▶ [Exercise aim] Return the material word for word. Do not include the pictures.

▶ [Data excerpt]
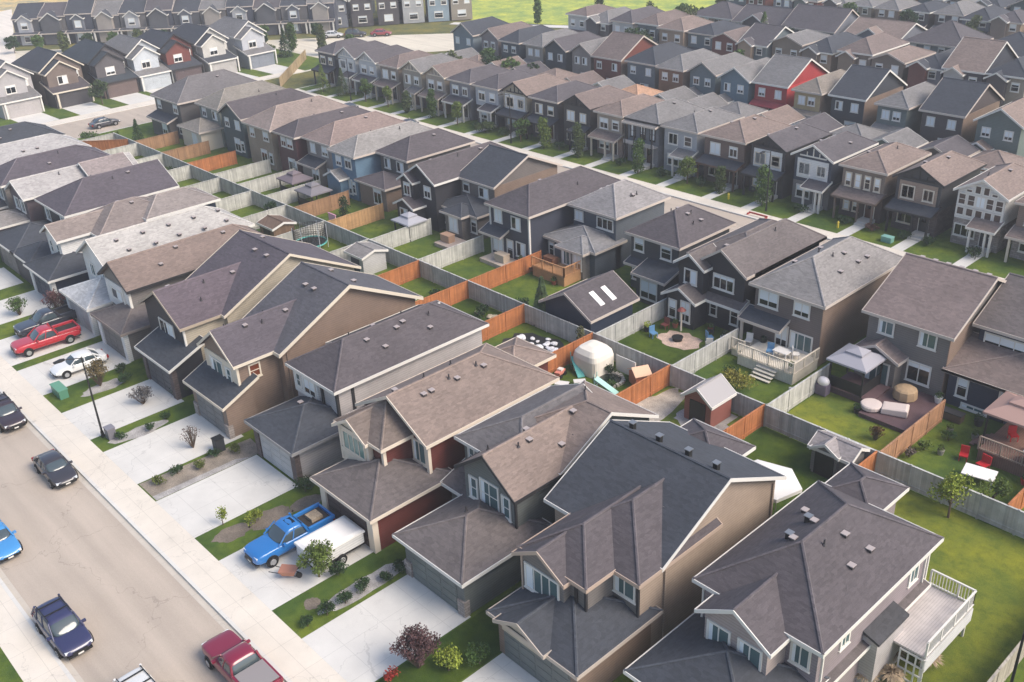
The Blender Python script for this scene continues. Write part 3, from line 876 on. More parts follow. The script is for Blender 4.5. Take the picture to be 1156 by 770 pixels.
# M1
h = House('grey house with brown gable roof, tan side wall and dark deck with gazebo behind it', -29.3, 72, group=G)
wall_geo(h.wall(SIDE_GREY), -32.5, -26.1, 66.1, 77.3, 0, 5.6, 'x', .47, 'gg', SIDE_GREY)
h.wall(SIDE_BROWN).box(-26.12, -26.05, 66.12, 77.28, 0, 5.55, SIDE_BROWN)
h.roof(-32.5, -26.1, 66.1, 77.3, 5.6, 'x', .47, 'gg', mat('shingle', (.185, .142, .13)), FT, vents=0)
for k in range(6): h.vent(-31.8+k*1.05, 72.2, 8.15, None, 0)
h.block(-32.5, -29.3, 64.9, 66.5, 0, 2.75, 'y', .5, 'gg', SIDE_GREY, mat('shingle', (.185, .142, .13)), FT, .35)
h.win('F', -31.0, 66.1, 4.0, 1.3, 1.2, 2, WHITE); h.win('F', -27.7, 66.1, 4.0, 1.4, 1.3, 2, WHITE); h.win('F', -28.0, 66.1, .9, 1.9, 1.7, 2, WHITE, BLIND)
h.win('F', -30.7, 64.9, .3, 2.0, 2.0, 2, WHITE); h.done()
# M2
h = House('brown-grey house with pale grey hip roof, tan side and white balustraded deck', -38.6, 70, group=G)
SB2 = mat('siding', (.145, .115, .105))
h.block(-41.8, -35.6, 64.6, 76.6, 0, 5.6, 'y', .62, 'hh', SB2, RG, FT, vents=8)
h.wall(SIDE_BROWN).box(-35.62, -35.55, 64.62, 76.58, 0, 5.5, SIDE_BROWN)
h.roof(-42.2, -38.6, 63.4, 64.6, 2.75, 'F', .4, 'gg', RS, FT, .2)
h.trim(-42.2, -42.0, 63.3, 63.5, 0, 2.7, FT)
h.win('F', -40.5, 64.6, 3.8, 1.9, 1.5, 2, WHITE, BLIND); h.win('F', -37.4, 64.6, 3.9, 1.5, 1.3, 2, WHITE, BLIND)
h.win('F', -39.0, 64.6, .6, 1.2, 2.1, 2, WHITE, BLIND); h.win('F', -37.2, 64.6, .9, 2.1, 1.6, 3); h.done()
# M3
h = House('black house with white-trimmed double gables and brown-grey roof, patio clutter behind it', -46.2, 70, group=G)
h.block(-47.9, -43.3, 65.2, 76.6, 0, 5.6, 'y', .68, 'gh', SIDE_BLACK, RT2, FT, vents=2)
h.block(-49.6, -43.3, 66.4, 76.6, 0, 5.6, 'y', .5, 'hh', SIDE_BLACK, RT2, FT)
h.block(-49.6, -47.0, 64.4, 67, 0, 5.4, 'y', .68, 'gg', SIDE_BLACK, RT2, WHITE, .35)
h.block(-49.9, -46.9, 63.2, 65, 0, 2.7, 'y', .55, 'gg', SIDE_BLACK, RT2, WHITE, .35)
h.roof(-46.9, -43.3, 64.6, 65.3, 2.7, 'F', .4, 'gg', RT2, WHITE, .3)
h.win('F', -48.3, 64.4, 3.6, 1.4, 1.4, 2, WHITE, BLIND); h.win('F', -45.4, 65.2, 3.6, 2.2, 1.4, 3, WHITE, BLIND)
h.win('F', -49.2, 63.2, .5, .9, 1.8, 1, WHITE, BLIND); h.win('F', -47.8, 63.2, .5, 1.1, 2.0, 2, WHITE, BLIND); h.win('F', -46.3, 65.2, .9, .8, 1.5, 1, WHITE, BLIND); h.win('F', -44.1, 65.2, .7, .9, 1.7, 1, WHITE, BLIND)
h.done()
# M4
h = House('dark charcoal house with slate hip roof directly behind the skylight garage', -54.2, 71, group=G)
h.block(-57.0, -51.4, 66.6, 74.2, 0, 5.6, 'y', .62, 'hh', mat('siding', (.045, .05, .058)), RP, FT, vents=6)
h.block(-54.6, -51.4, 64.6, 67.0, 0, 2.8, 'F', .30, 'gg', mat('siding', (.045, .05, .058)), RS, FT, .35)
h.roof(-56.9, -54.6, 65.9, 66.7, 2.8, 'F', .35, 'gg', RS, FT, .2)
h.win('F', -56.0, 66.6, 3.9, 1.2, 1.4, 1, WHITE, BLIND); h.win('F', -52.8, 66.6, 3.9, 1.3, 1.4, 1, WHITE, BLIND)
h.win('F', -56.4, 66.6, .9, .8, 1.5, 1, WHITE, BLIND); h.win('F', -53.1, 64.6, .5, 2.0, 1.9, 2, WHITE, BLIND); h.done()
# M5
h = House('blue-grey house with pale grey hip roof and an orange timber deck at its back', -63.6, 72, group=G)
SB5 = mat('siding', (.085, .10, .12))
h.block(-66.4, -60.7, 68.6, 76.0, 0, 5.6, 'y', .60, 'hh', SB5, mat('shingle', (.235, .22, .215)), FT, vents=5)
h.block(-67.2, -60.7, 65.6, 69.4, 0, 2.9, 'y', .34, 'hh', SB5, mat('shingle', (.19, .185, .185)), FT)
h.block(-64.4, -61.4, 64.6, 67.6, 0, 2.85, 'y', .5, 'hh', SIDE_GREY, mat('shingle', (.19, .185, .185)), FT)
h.win('F', -65.6, 68.6, 4.0, 1.2, 1.1, 2, WHITE, BLIND); h.win('F', -62.1, 68.6, 3.9, 2.2, 1.2, 3, WHITE, DGLASS)
h.win('F', -66.6, 65.6, .8, .8, 1.6, 1, WHITE, BLIND); h.win('F', -63.6, 64.6, 1.0, 1.2, 1.7, 2); h.win('F', -62.1, 64.6, .9, 1.2, 1.9, 2, WHITE, BLIND)
h.done()
# M6
h = House('navy house with white corner boards and slate hip roof, left of the orange deck house', -70.3, 70, group=G)
h.block(-73.1, -67.4, 63.3, 76.6, 0, 5.6, 'y', .56, 'hh', mat('siding', (.04, .045, .065)), RP, FT, vents=2)
h.roof(-73.4, -70.6, 62.2, 63.3, 2.8, 'F', .4, 'gg', RS, FT, .2)
h.win('F', -71.9, 63.3, 3.8, 1.2, 1.5, 2, WHITE, BLIND); h.win('F', -69.3, 63.3, 3.6, 1.4, 1.4, 2, WHITE, BLIND)
h.win('F', -72.1, 63.3, .6, 1.6, 1.8, 2, WHITE, BLIND); h.win('F', -70.3, 63.3, .2, 1.0, 2.1, 1, WHITE, BLIND); h.win('F', -68.7, 63.3, .8, 1.4, 1.6, 2, WHITE, BLIND)
h.corner(-67.4, 63.3, 0, 5.4, WHITE, .18); h.corner(-73.1, 63.3, 0, 5.4, WHITE, .18); h.done()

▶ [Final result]
The Blender Python script for this scene continues. Write part 3, from line 876 on. More parts follow. The script is for Blender 4.5. Take the picture to be 1156 by 770 pixels.
# M1
h = House('grey house with brown gable roof, tan side wall and dark deck with gazebo behind it', -29.3, 72, group=G)
wall_geo(h.wall(SIDE_GREY), -32.5, -26.1, 66.1, 77.3, 0, 5.6, 'x', .47, 'gg', SIDE_GREY)
h.wall(SIDE_BROWN).box(-26.12, -26.05, 66.12, 77.28, 0, 5.55, SIDE_BROWN)
h.roof(-32.5, -26.1, 66.1, 77.3, 5.6, 'x', .47, 'gg', mat('shingle', (.185, .142, .13)), FT, vents=0)
for k in range(6): h.vent(-31.8+k*1.05, 72.2, 8.15, None, 0)
h.block(-32.5, -29.3, 64.9, 66.5, 0, 2.75, 'y', .5, 'gg', SIDE_GREY, mat('shingle', (.185, .142, .13)), FT, .35)
h.win('F', -31.0, 66.1, 4.0, 1.3, 1.2, 2, WHITE); h.win('F', -27.7, 66.1, 4.0, 1.4, 1.3, 2, WHITE); h.win('F', -28.0, 66.1, .9, 1.9, 1.7, 2, WHITE, BLIND)
h.win('F', -30.7, 64.9, .3, 2.0, 2.0, 2, WHITE); h.done()
# M2
h = House('brown-grey house with pale grey hip roof, tan side and white balustraded deck', -38.6, 70, group=G)
SB2 = mat('siding', (.145, .115, .105))
h.block(-41.8, -35.6, 64.6, 76.6, 0, 5.6, 'y', .62, 'hh', SB2, RG, FT, vents=8)
h.wall(SIDE_BROWN).box(-35.62, -35.55, 64.62, 76.58, 0, 5.5, SIDE_BROWN)
h.roof(-42.2, -38.6, 63.4, 64.6, 2.75, 'F', .4, 'gg', RS, FT, .2)
h.trim(-42.2, -42.0, 63.3, 63.5, 0, 2.7, FT)
h.win('F', -40.5, 64.6, 3.8, 1.9, 1.5, 2, WHITE, BLIND); h.win('F', -37.4, 64.6, 3.9, 1.5, 1.3, 2, WHITE, BLIND)
h.win('F', -39.0, 64.6, .6, 1.2, 2.1, 2, WHITE, BLIND); h.win('F', -37.2, 64.6, .9, 2.1, 1.6, 3); h.done()
# M3
h = House('black house with white-trimmed double gables and brown-grey roof, patio clutter behind it', -46.2, 70, group=G)
h.block(-47.9, -43.3, 65.2, 76.6, 0, 5.6, 'y', .68, 'gh', SIDE_BLACK, RT2, FT, vents=2)
h.block(-49.6, -43.3, 66.4, 76.6, 0, 5.6, 'y', .5, 'hh', SIDE_BLACK, RT2, FT)
h.block(-49.6, -47.0, 64.4, 67, 0, 5.4, 'y', .68, 'gg', SIDE_BLACK, RT2, WHITE, .35)
h.block(-49.9, -46.9, 63.2, 65, 0, 2.7, 'y', .55, 'gg', SIDE_BLACK, RT2, WHITE, .35)
h.roof(-46.9, -43.3, 64.6, 65.3, 2.7, 'F', .4, 'gg', RT2, WHITE, .3)
h.win('F', -48.3, 64.4, 3.6, 1.4, 1.4, 2, WHITE, BLIND); h.win('F', -45.4, 65.2, 3.6, 2.2, 1.4, 3, WHITE, BLIND)
h.win('F', -49.2, 63.2, .5, .9, 1.8, 1, WHITE, BLIND); h.win('F', -47.8, 63.2, .5, 1.1, 2.0, 2, WHITE, BLIND); h.win('F', -46.3, 65.2, .9, .8, 1.5, 1, WHITE, BLIND); h.win('F', -44.1, 65.2, .7, .9, 1.7, 1, WHITE, BLIND)
h.done()
# M4
h = House('dark charcoal house with slate hip roof directly behind the skylight garage', -54.2, 71, group=G)
h.block(-57.0, -51.4, 66.6, 74.2, 0, 5.6, 'y', .62, 'hh', mat('siding', (.045, .05, .058)), RP, FT, vents=6)
h.block(-54.6, -51.4, 64.6, 67.0, 0, 2.8, 'F', .30, 'gg', mat('siding', (.045, .05, .058)), RS, FT, .35)
h.roof(-56.9, -54.6, 65.9, 66.7, 2.8, 'F', .35, 'gg', RS, FT, .2)
h.win('F', -56.0, 66.6, 3.9, 1.2, 1.4, 1, WHITE, BLIND); h.win('F', -52.8, 66.6, 3.9, 1.3, 1.4, 1, WHITE, BLIND)
h.win('F', -56.4, 66.6, .9, .8, 1.5, 1, WHITE, BLIND); h.win('F', -53.1, 64.6, .5, 2.0, 1.9, 2, WHITE, BLIND); h.done()
# M5
h = House('blue-grey house with pale grey hip roof and an orange timber deck at its back', -63.6, 72, group=G)
SB5 = mat('siding', (.085, .10, .12))
h.block(-66.4, -60.7, 68.6, 76.0, 0, 5.6, 'y', .60, 'hh', SB5, mat('shingle', (.235, .22, .215)), FT, vents=5)
h.block(-67.2, -60.7, 65.6, 69.4, 0, 2.9, 'y', .34, 'hh', SB5, mat('shingle', (.19, .185, .185)), FT)
h.block(-64.4, -61.4, 64.6, 67.6, 0, 2.85, 'y', .5, 'hh', SIDE_GREY, mat('shingle', (.19, .185, .185)), FT)
h.win('F', -65.6, 68.6, 4.0, 1.2, 1.1, 2, WHITE, BLIND); h.win('F', -62.1, 68.6, 3.9, 2.2, 1.2, 3, WHITE, DGLASS)
h.win('F', -66.6, 65.6, .8, .8, 1.6, 1, WHITE, BLIND); h.win('F', -63.6, 64.6, 1.0, 1.2, 1.7, 2); h.win('F', -62.1, 64.6, .9, 1.2, 1.9, 2, WHITE, BLIND)
h.done()
# M6
h = House('navy house with white corner boards and slate hip roof, left of the orange deck house', -70.3, 70, group=G)
h.block(-73.1, -67.4, 63.3, 76.6, 0, 5.6, 'y', .56, 'hh', mat('siding', (.04, .045, .065)), RP, FT, vents=2)
h.roof(-73.4, -70.6, 62.2, 63.3, 2.8, 'F', .4, 'gg', RS, FT, .2)
h.win('F', -71.9, 63.3, 3.8, 1.2, 1.5, 2, WHITE, BLIND); h.win('F', -69.3, 63.3, 3.6, 1.4, 1.4, 2, WHITE, BLIND)
h.win('F', -72.1, 63.3, .6, 1.6, 1.8, 2, WHITE, BLIND); h.win('F', -70.3, 63.3, .2, 1.0, 2.1, 1, WHITE, BLIND); h.win('F', -68.7, 63.3, .8, 1.4, 1.6, 2, WHITE, BLIND)
h.corner(-67.4, 63.3, 0, 5.4, WHITE, .18); h.corner(-73.1, 63.3, 0, 5.4, WHITE, .18); h.done()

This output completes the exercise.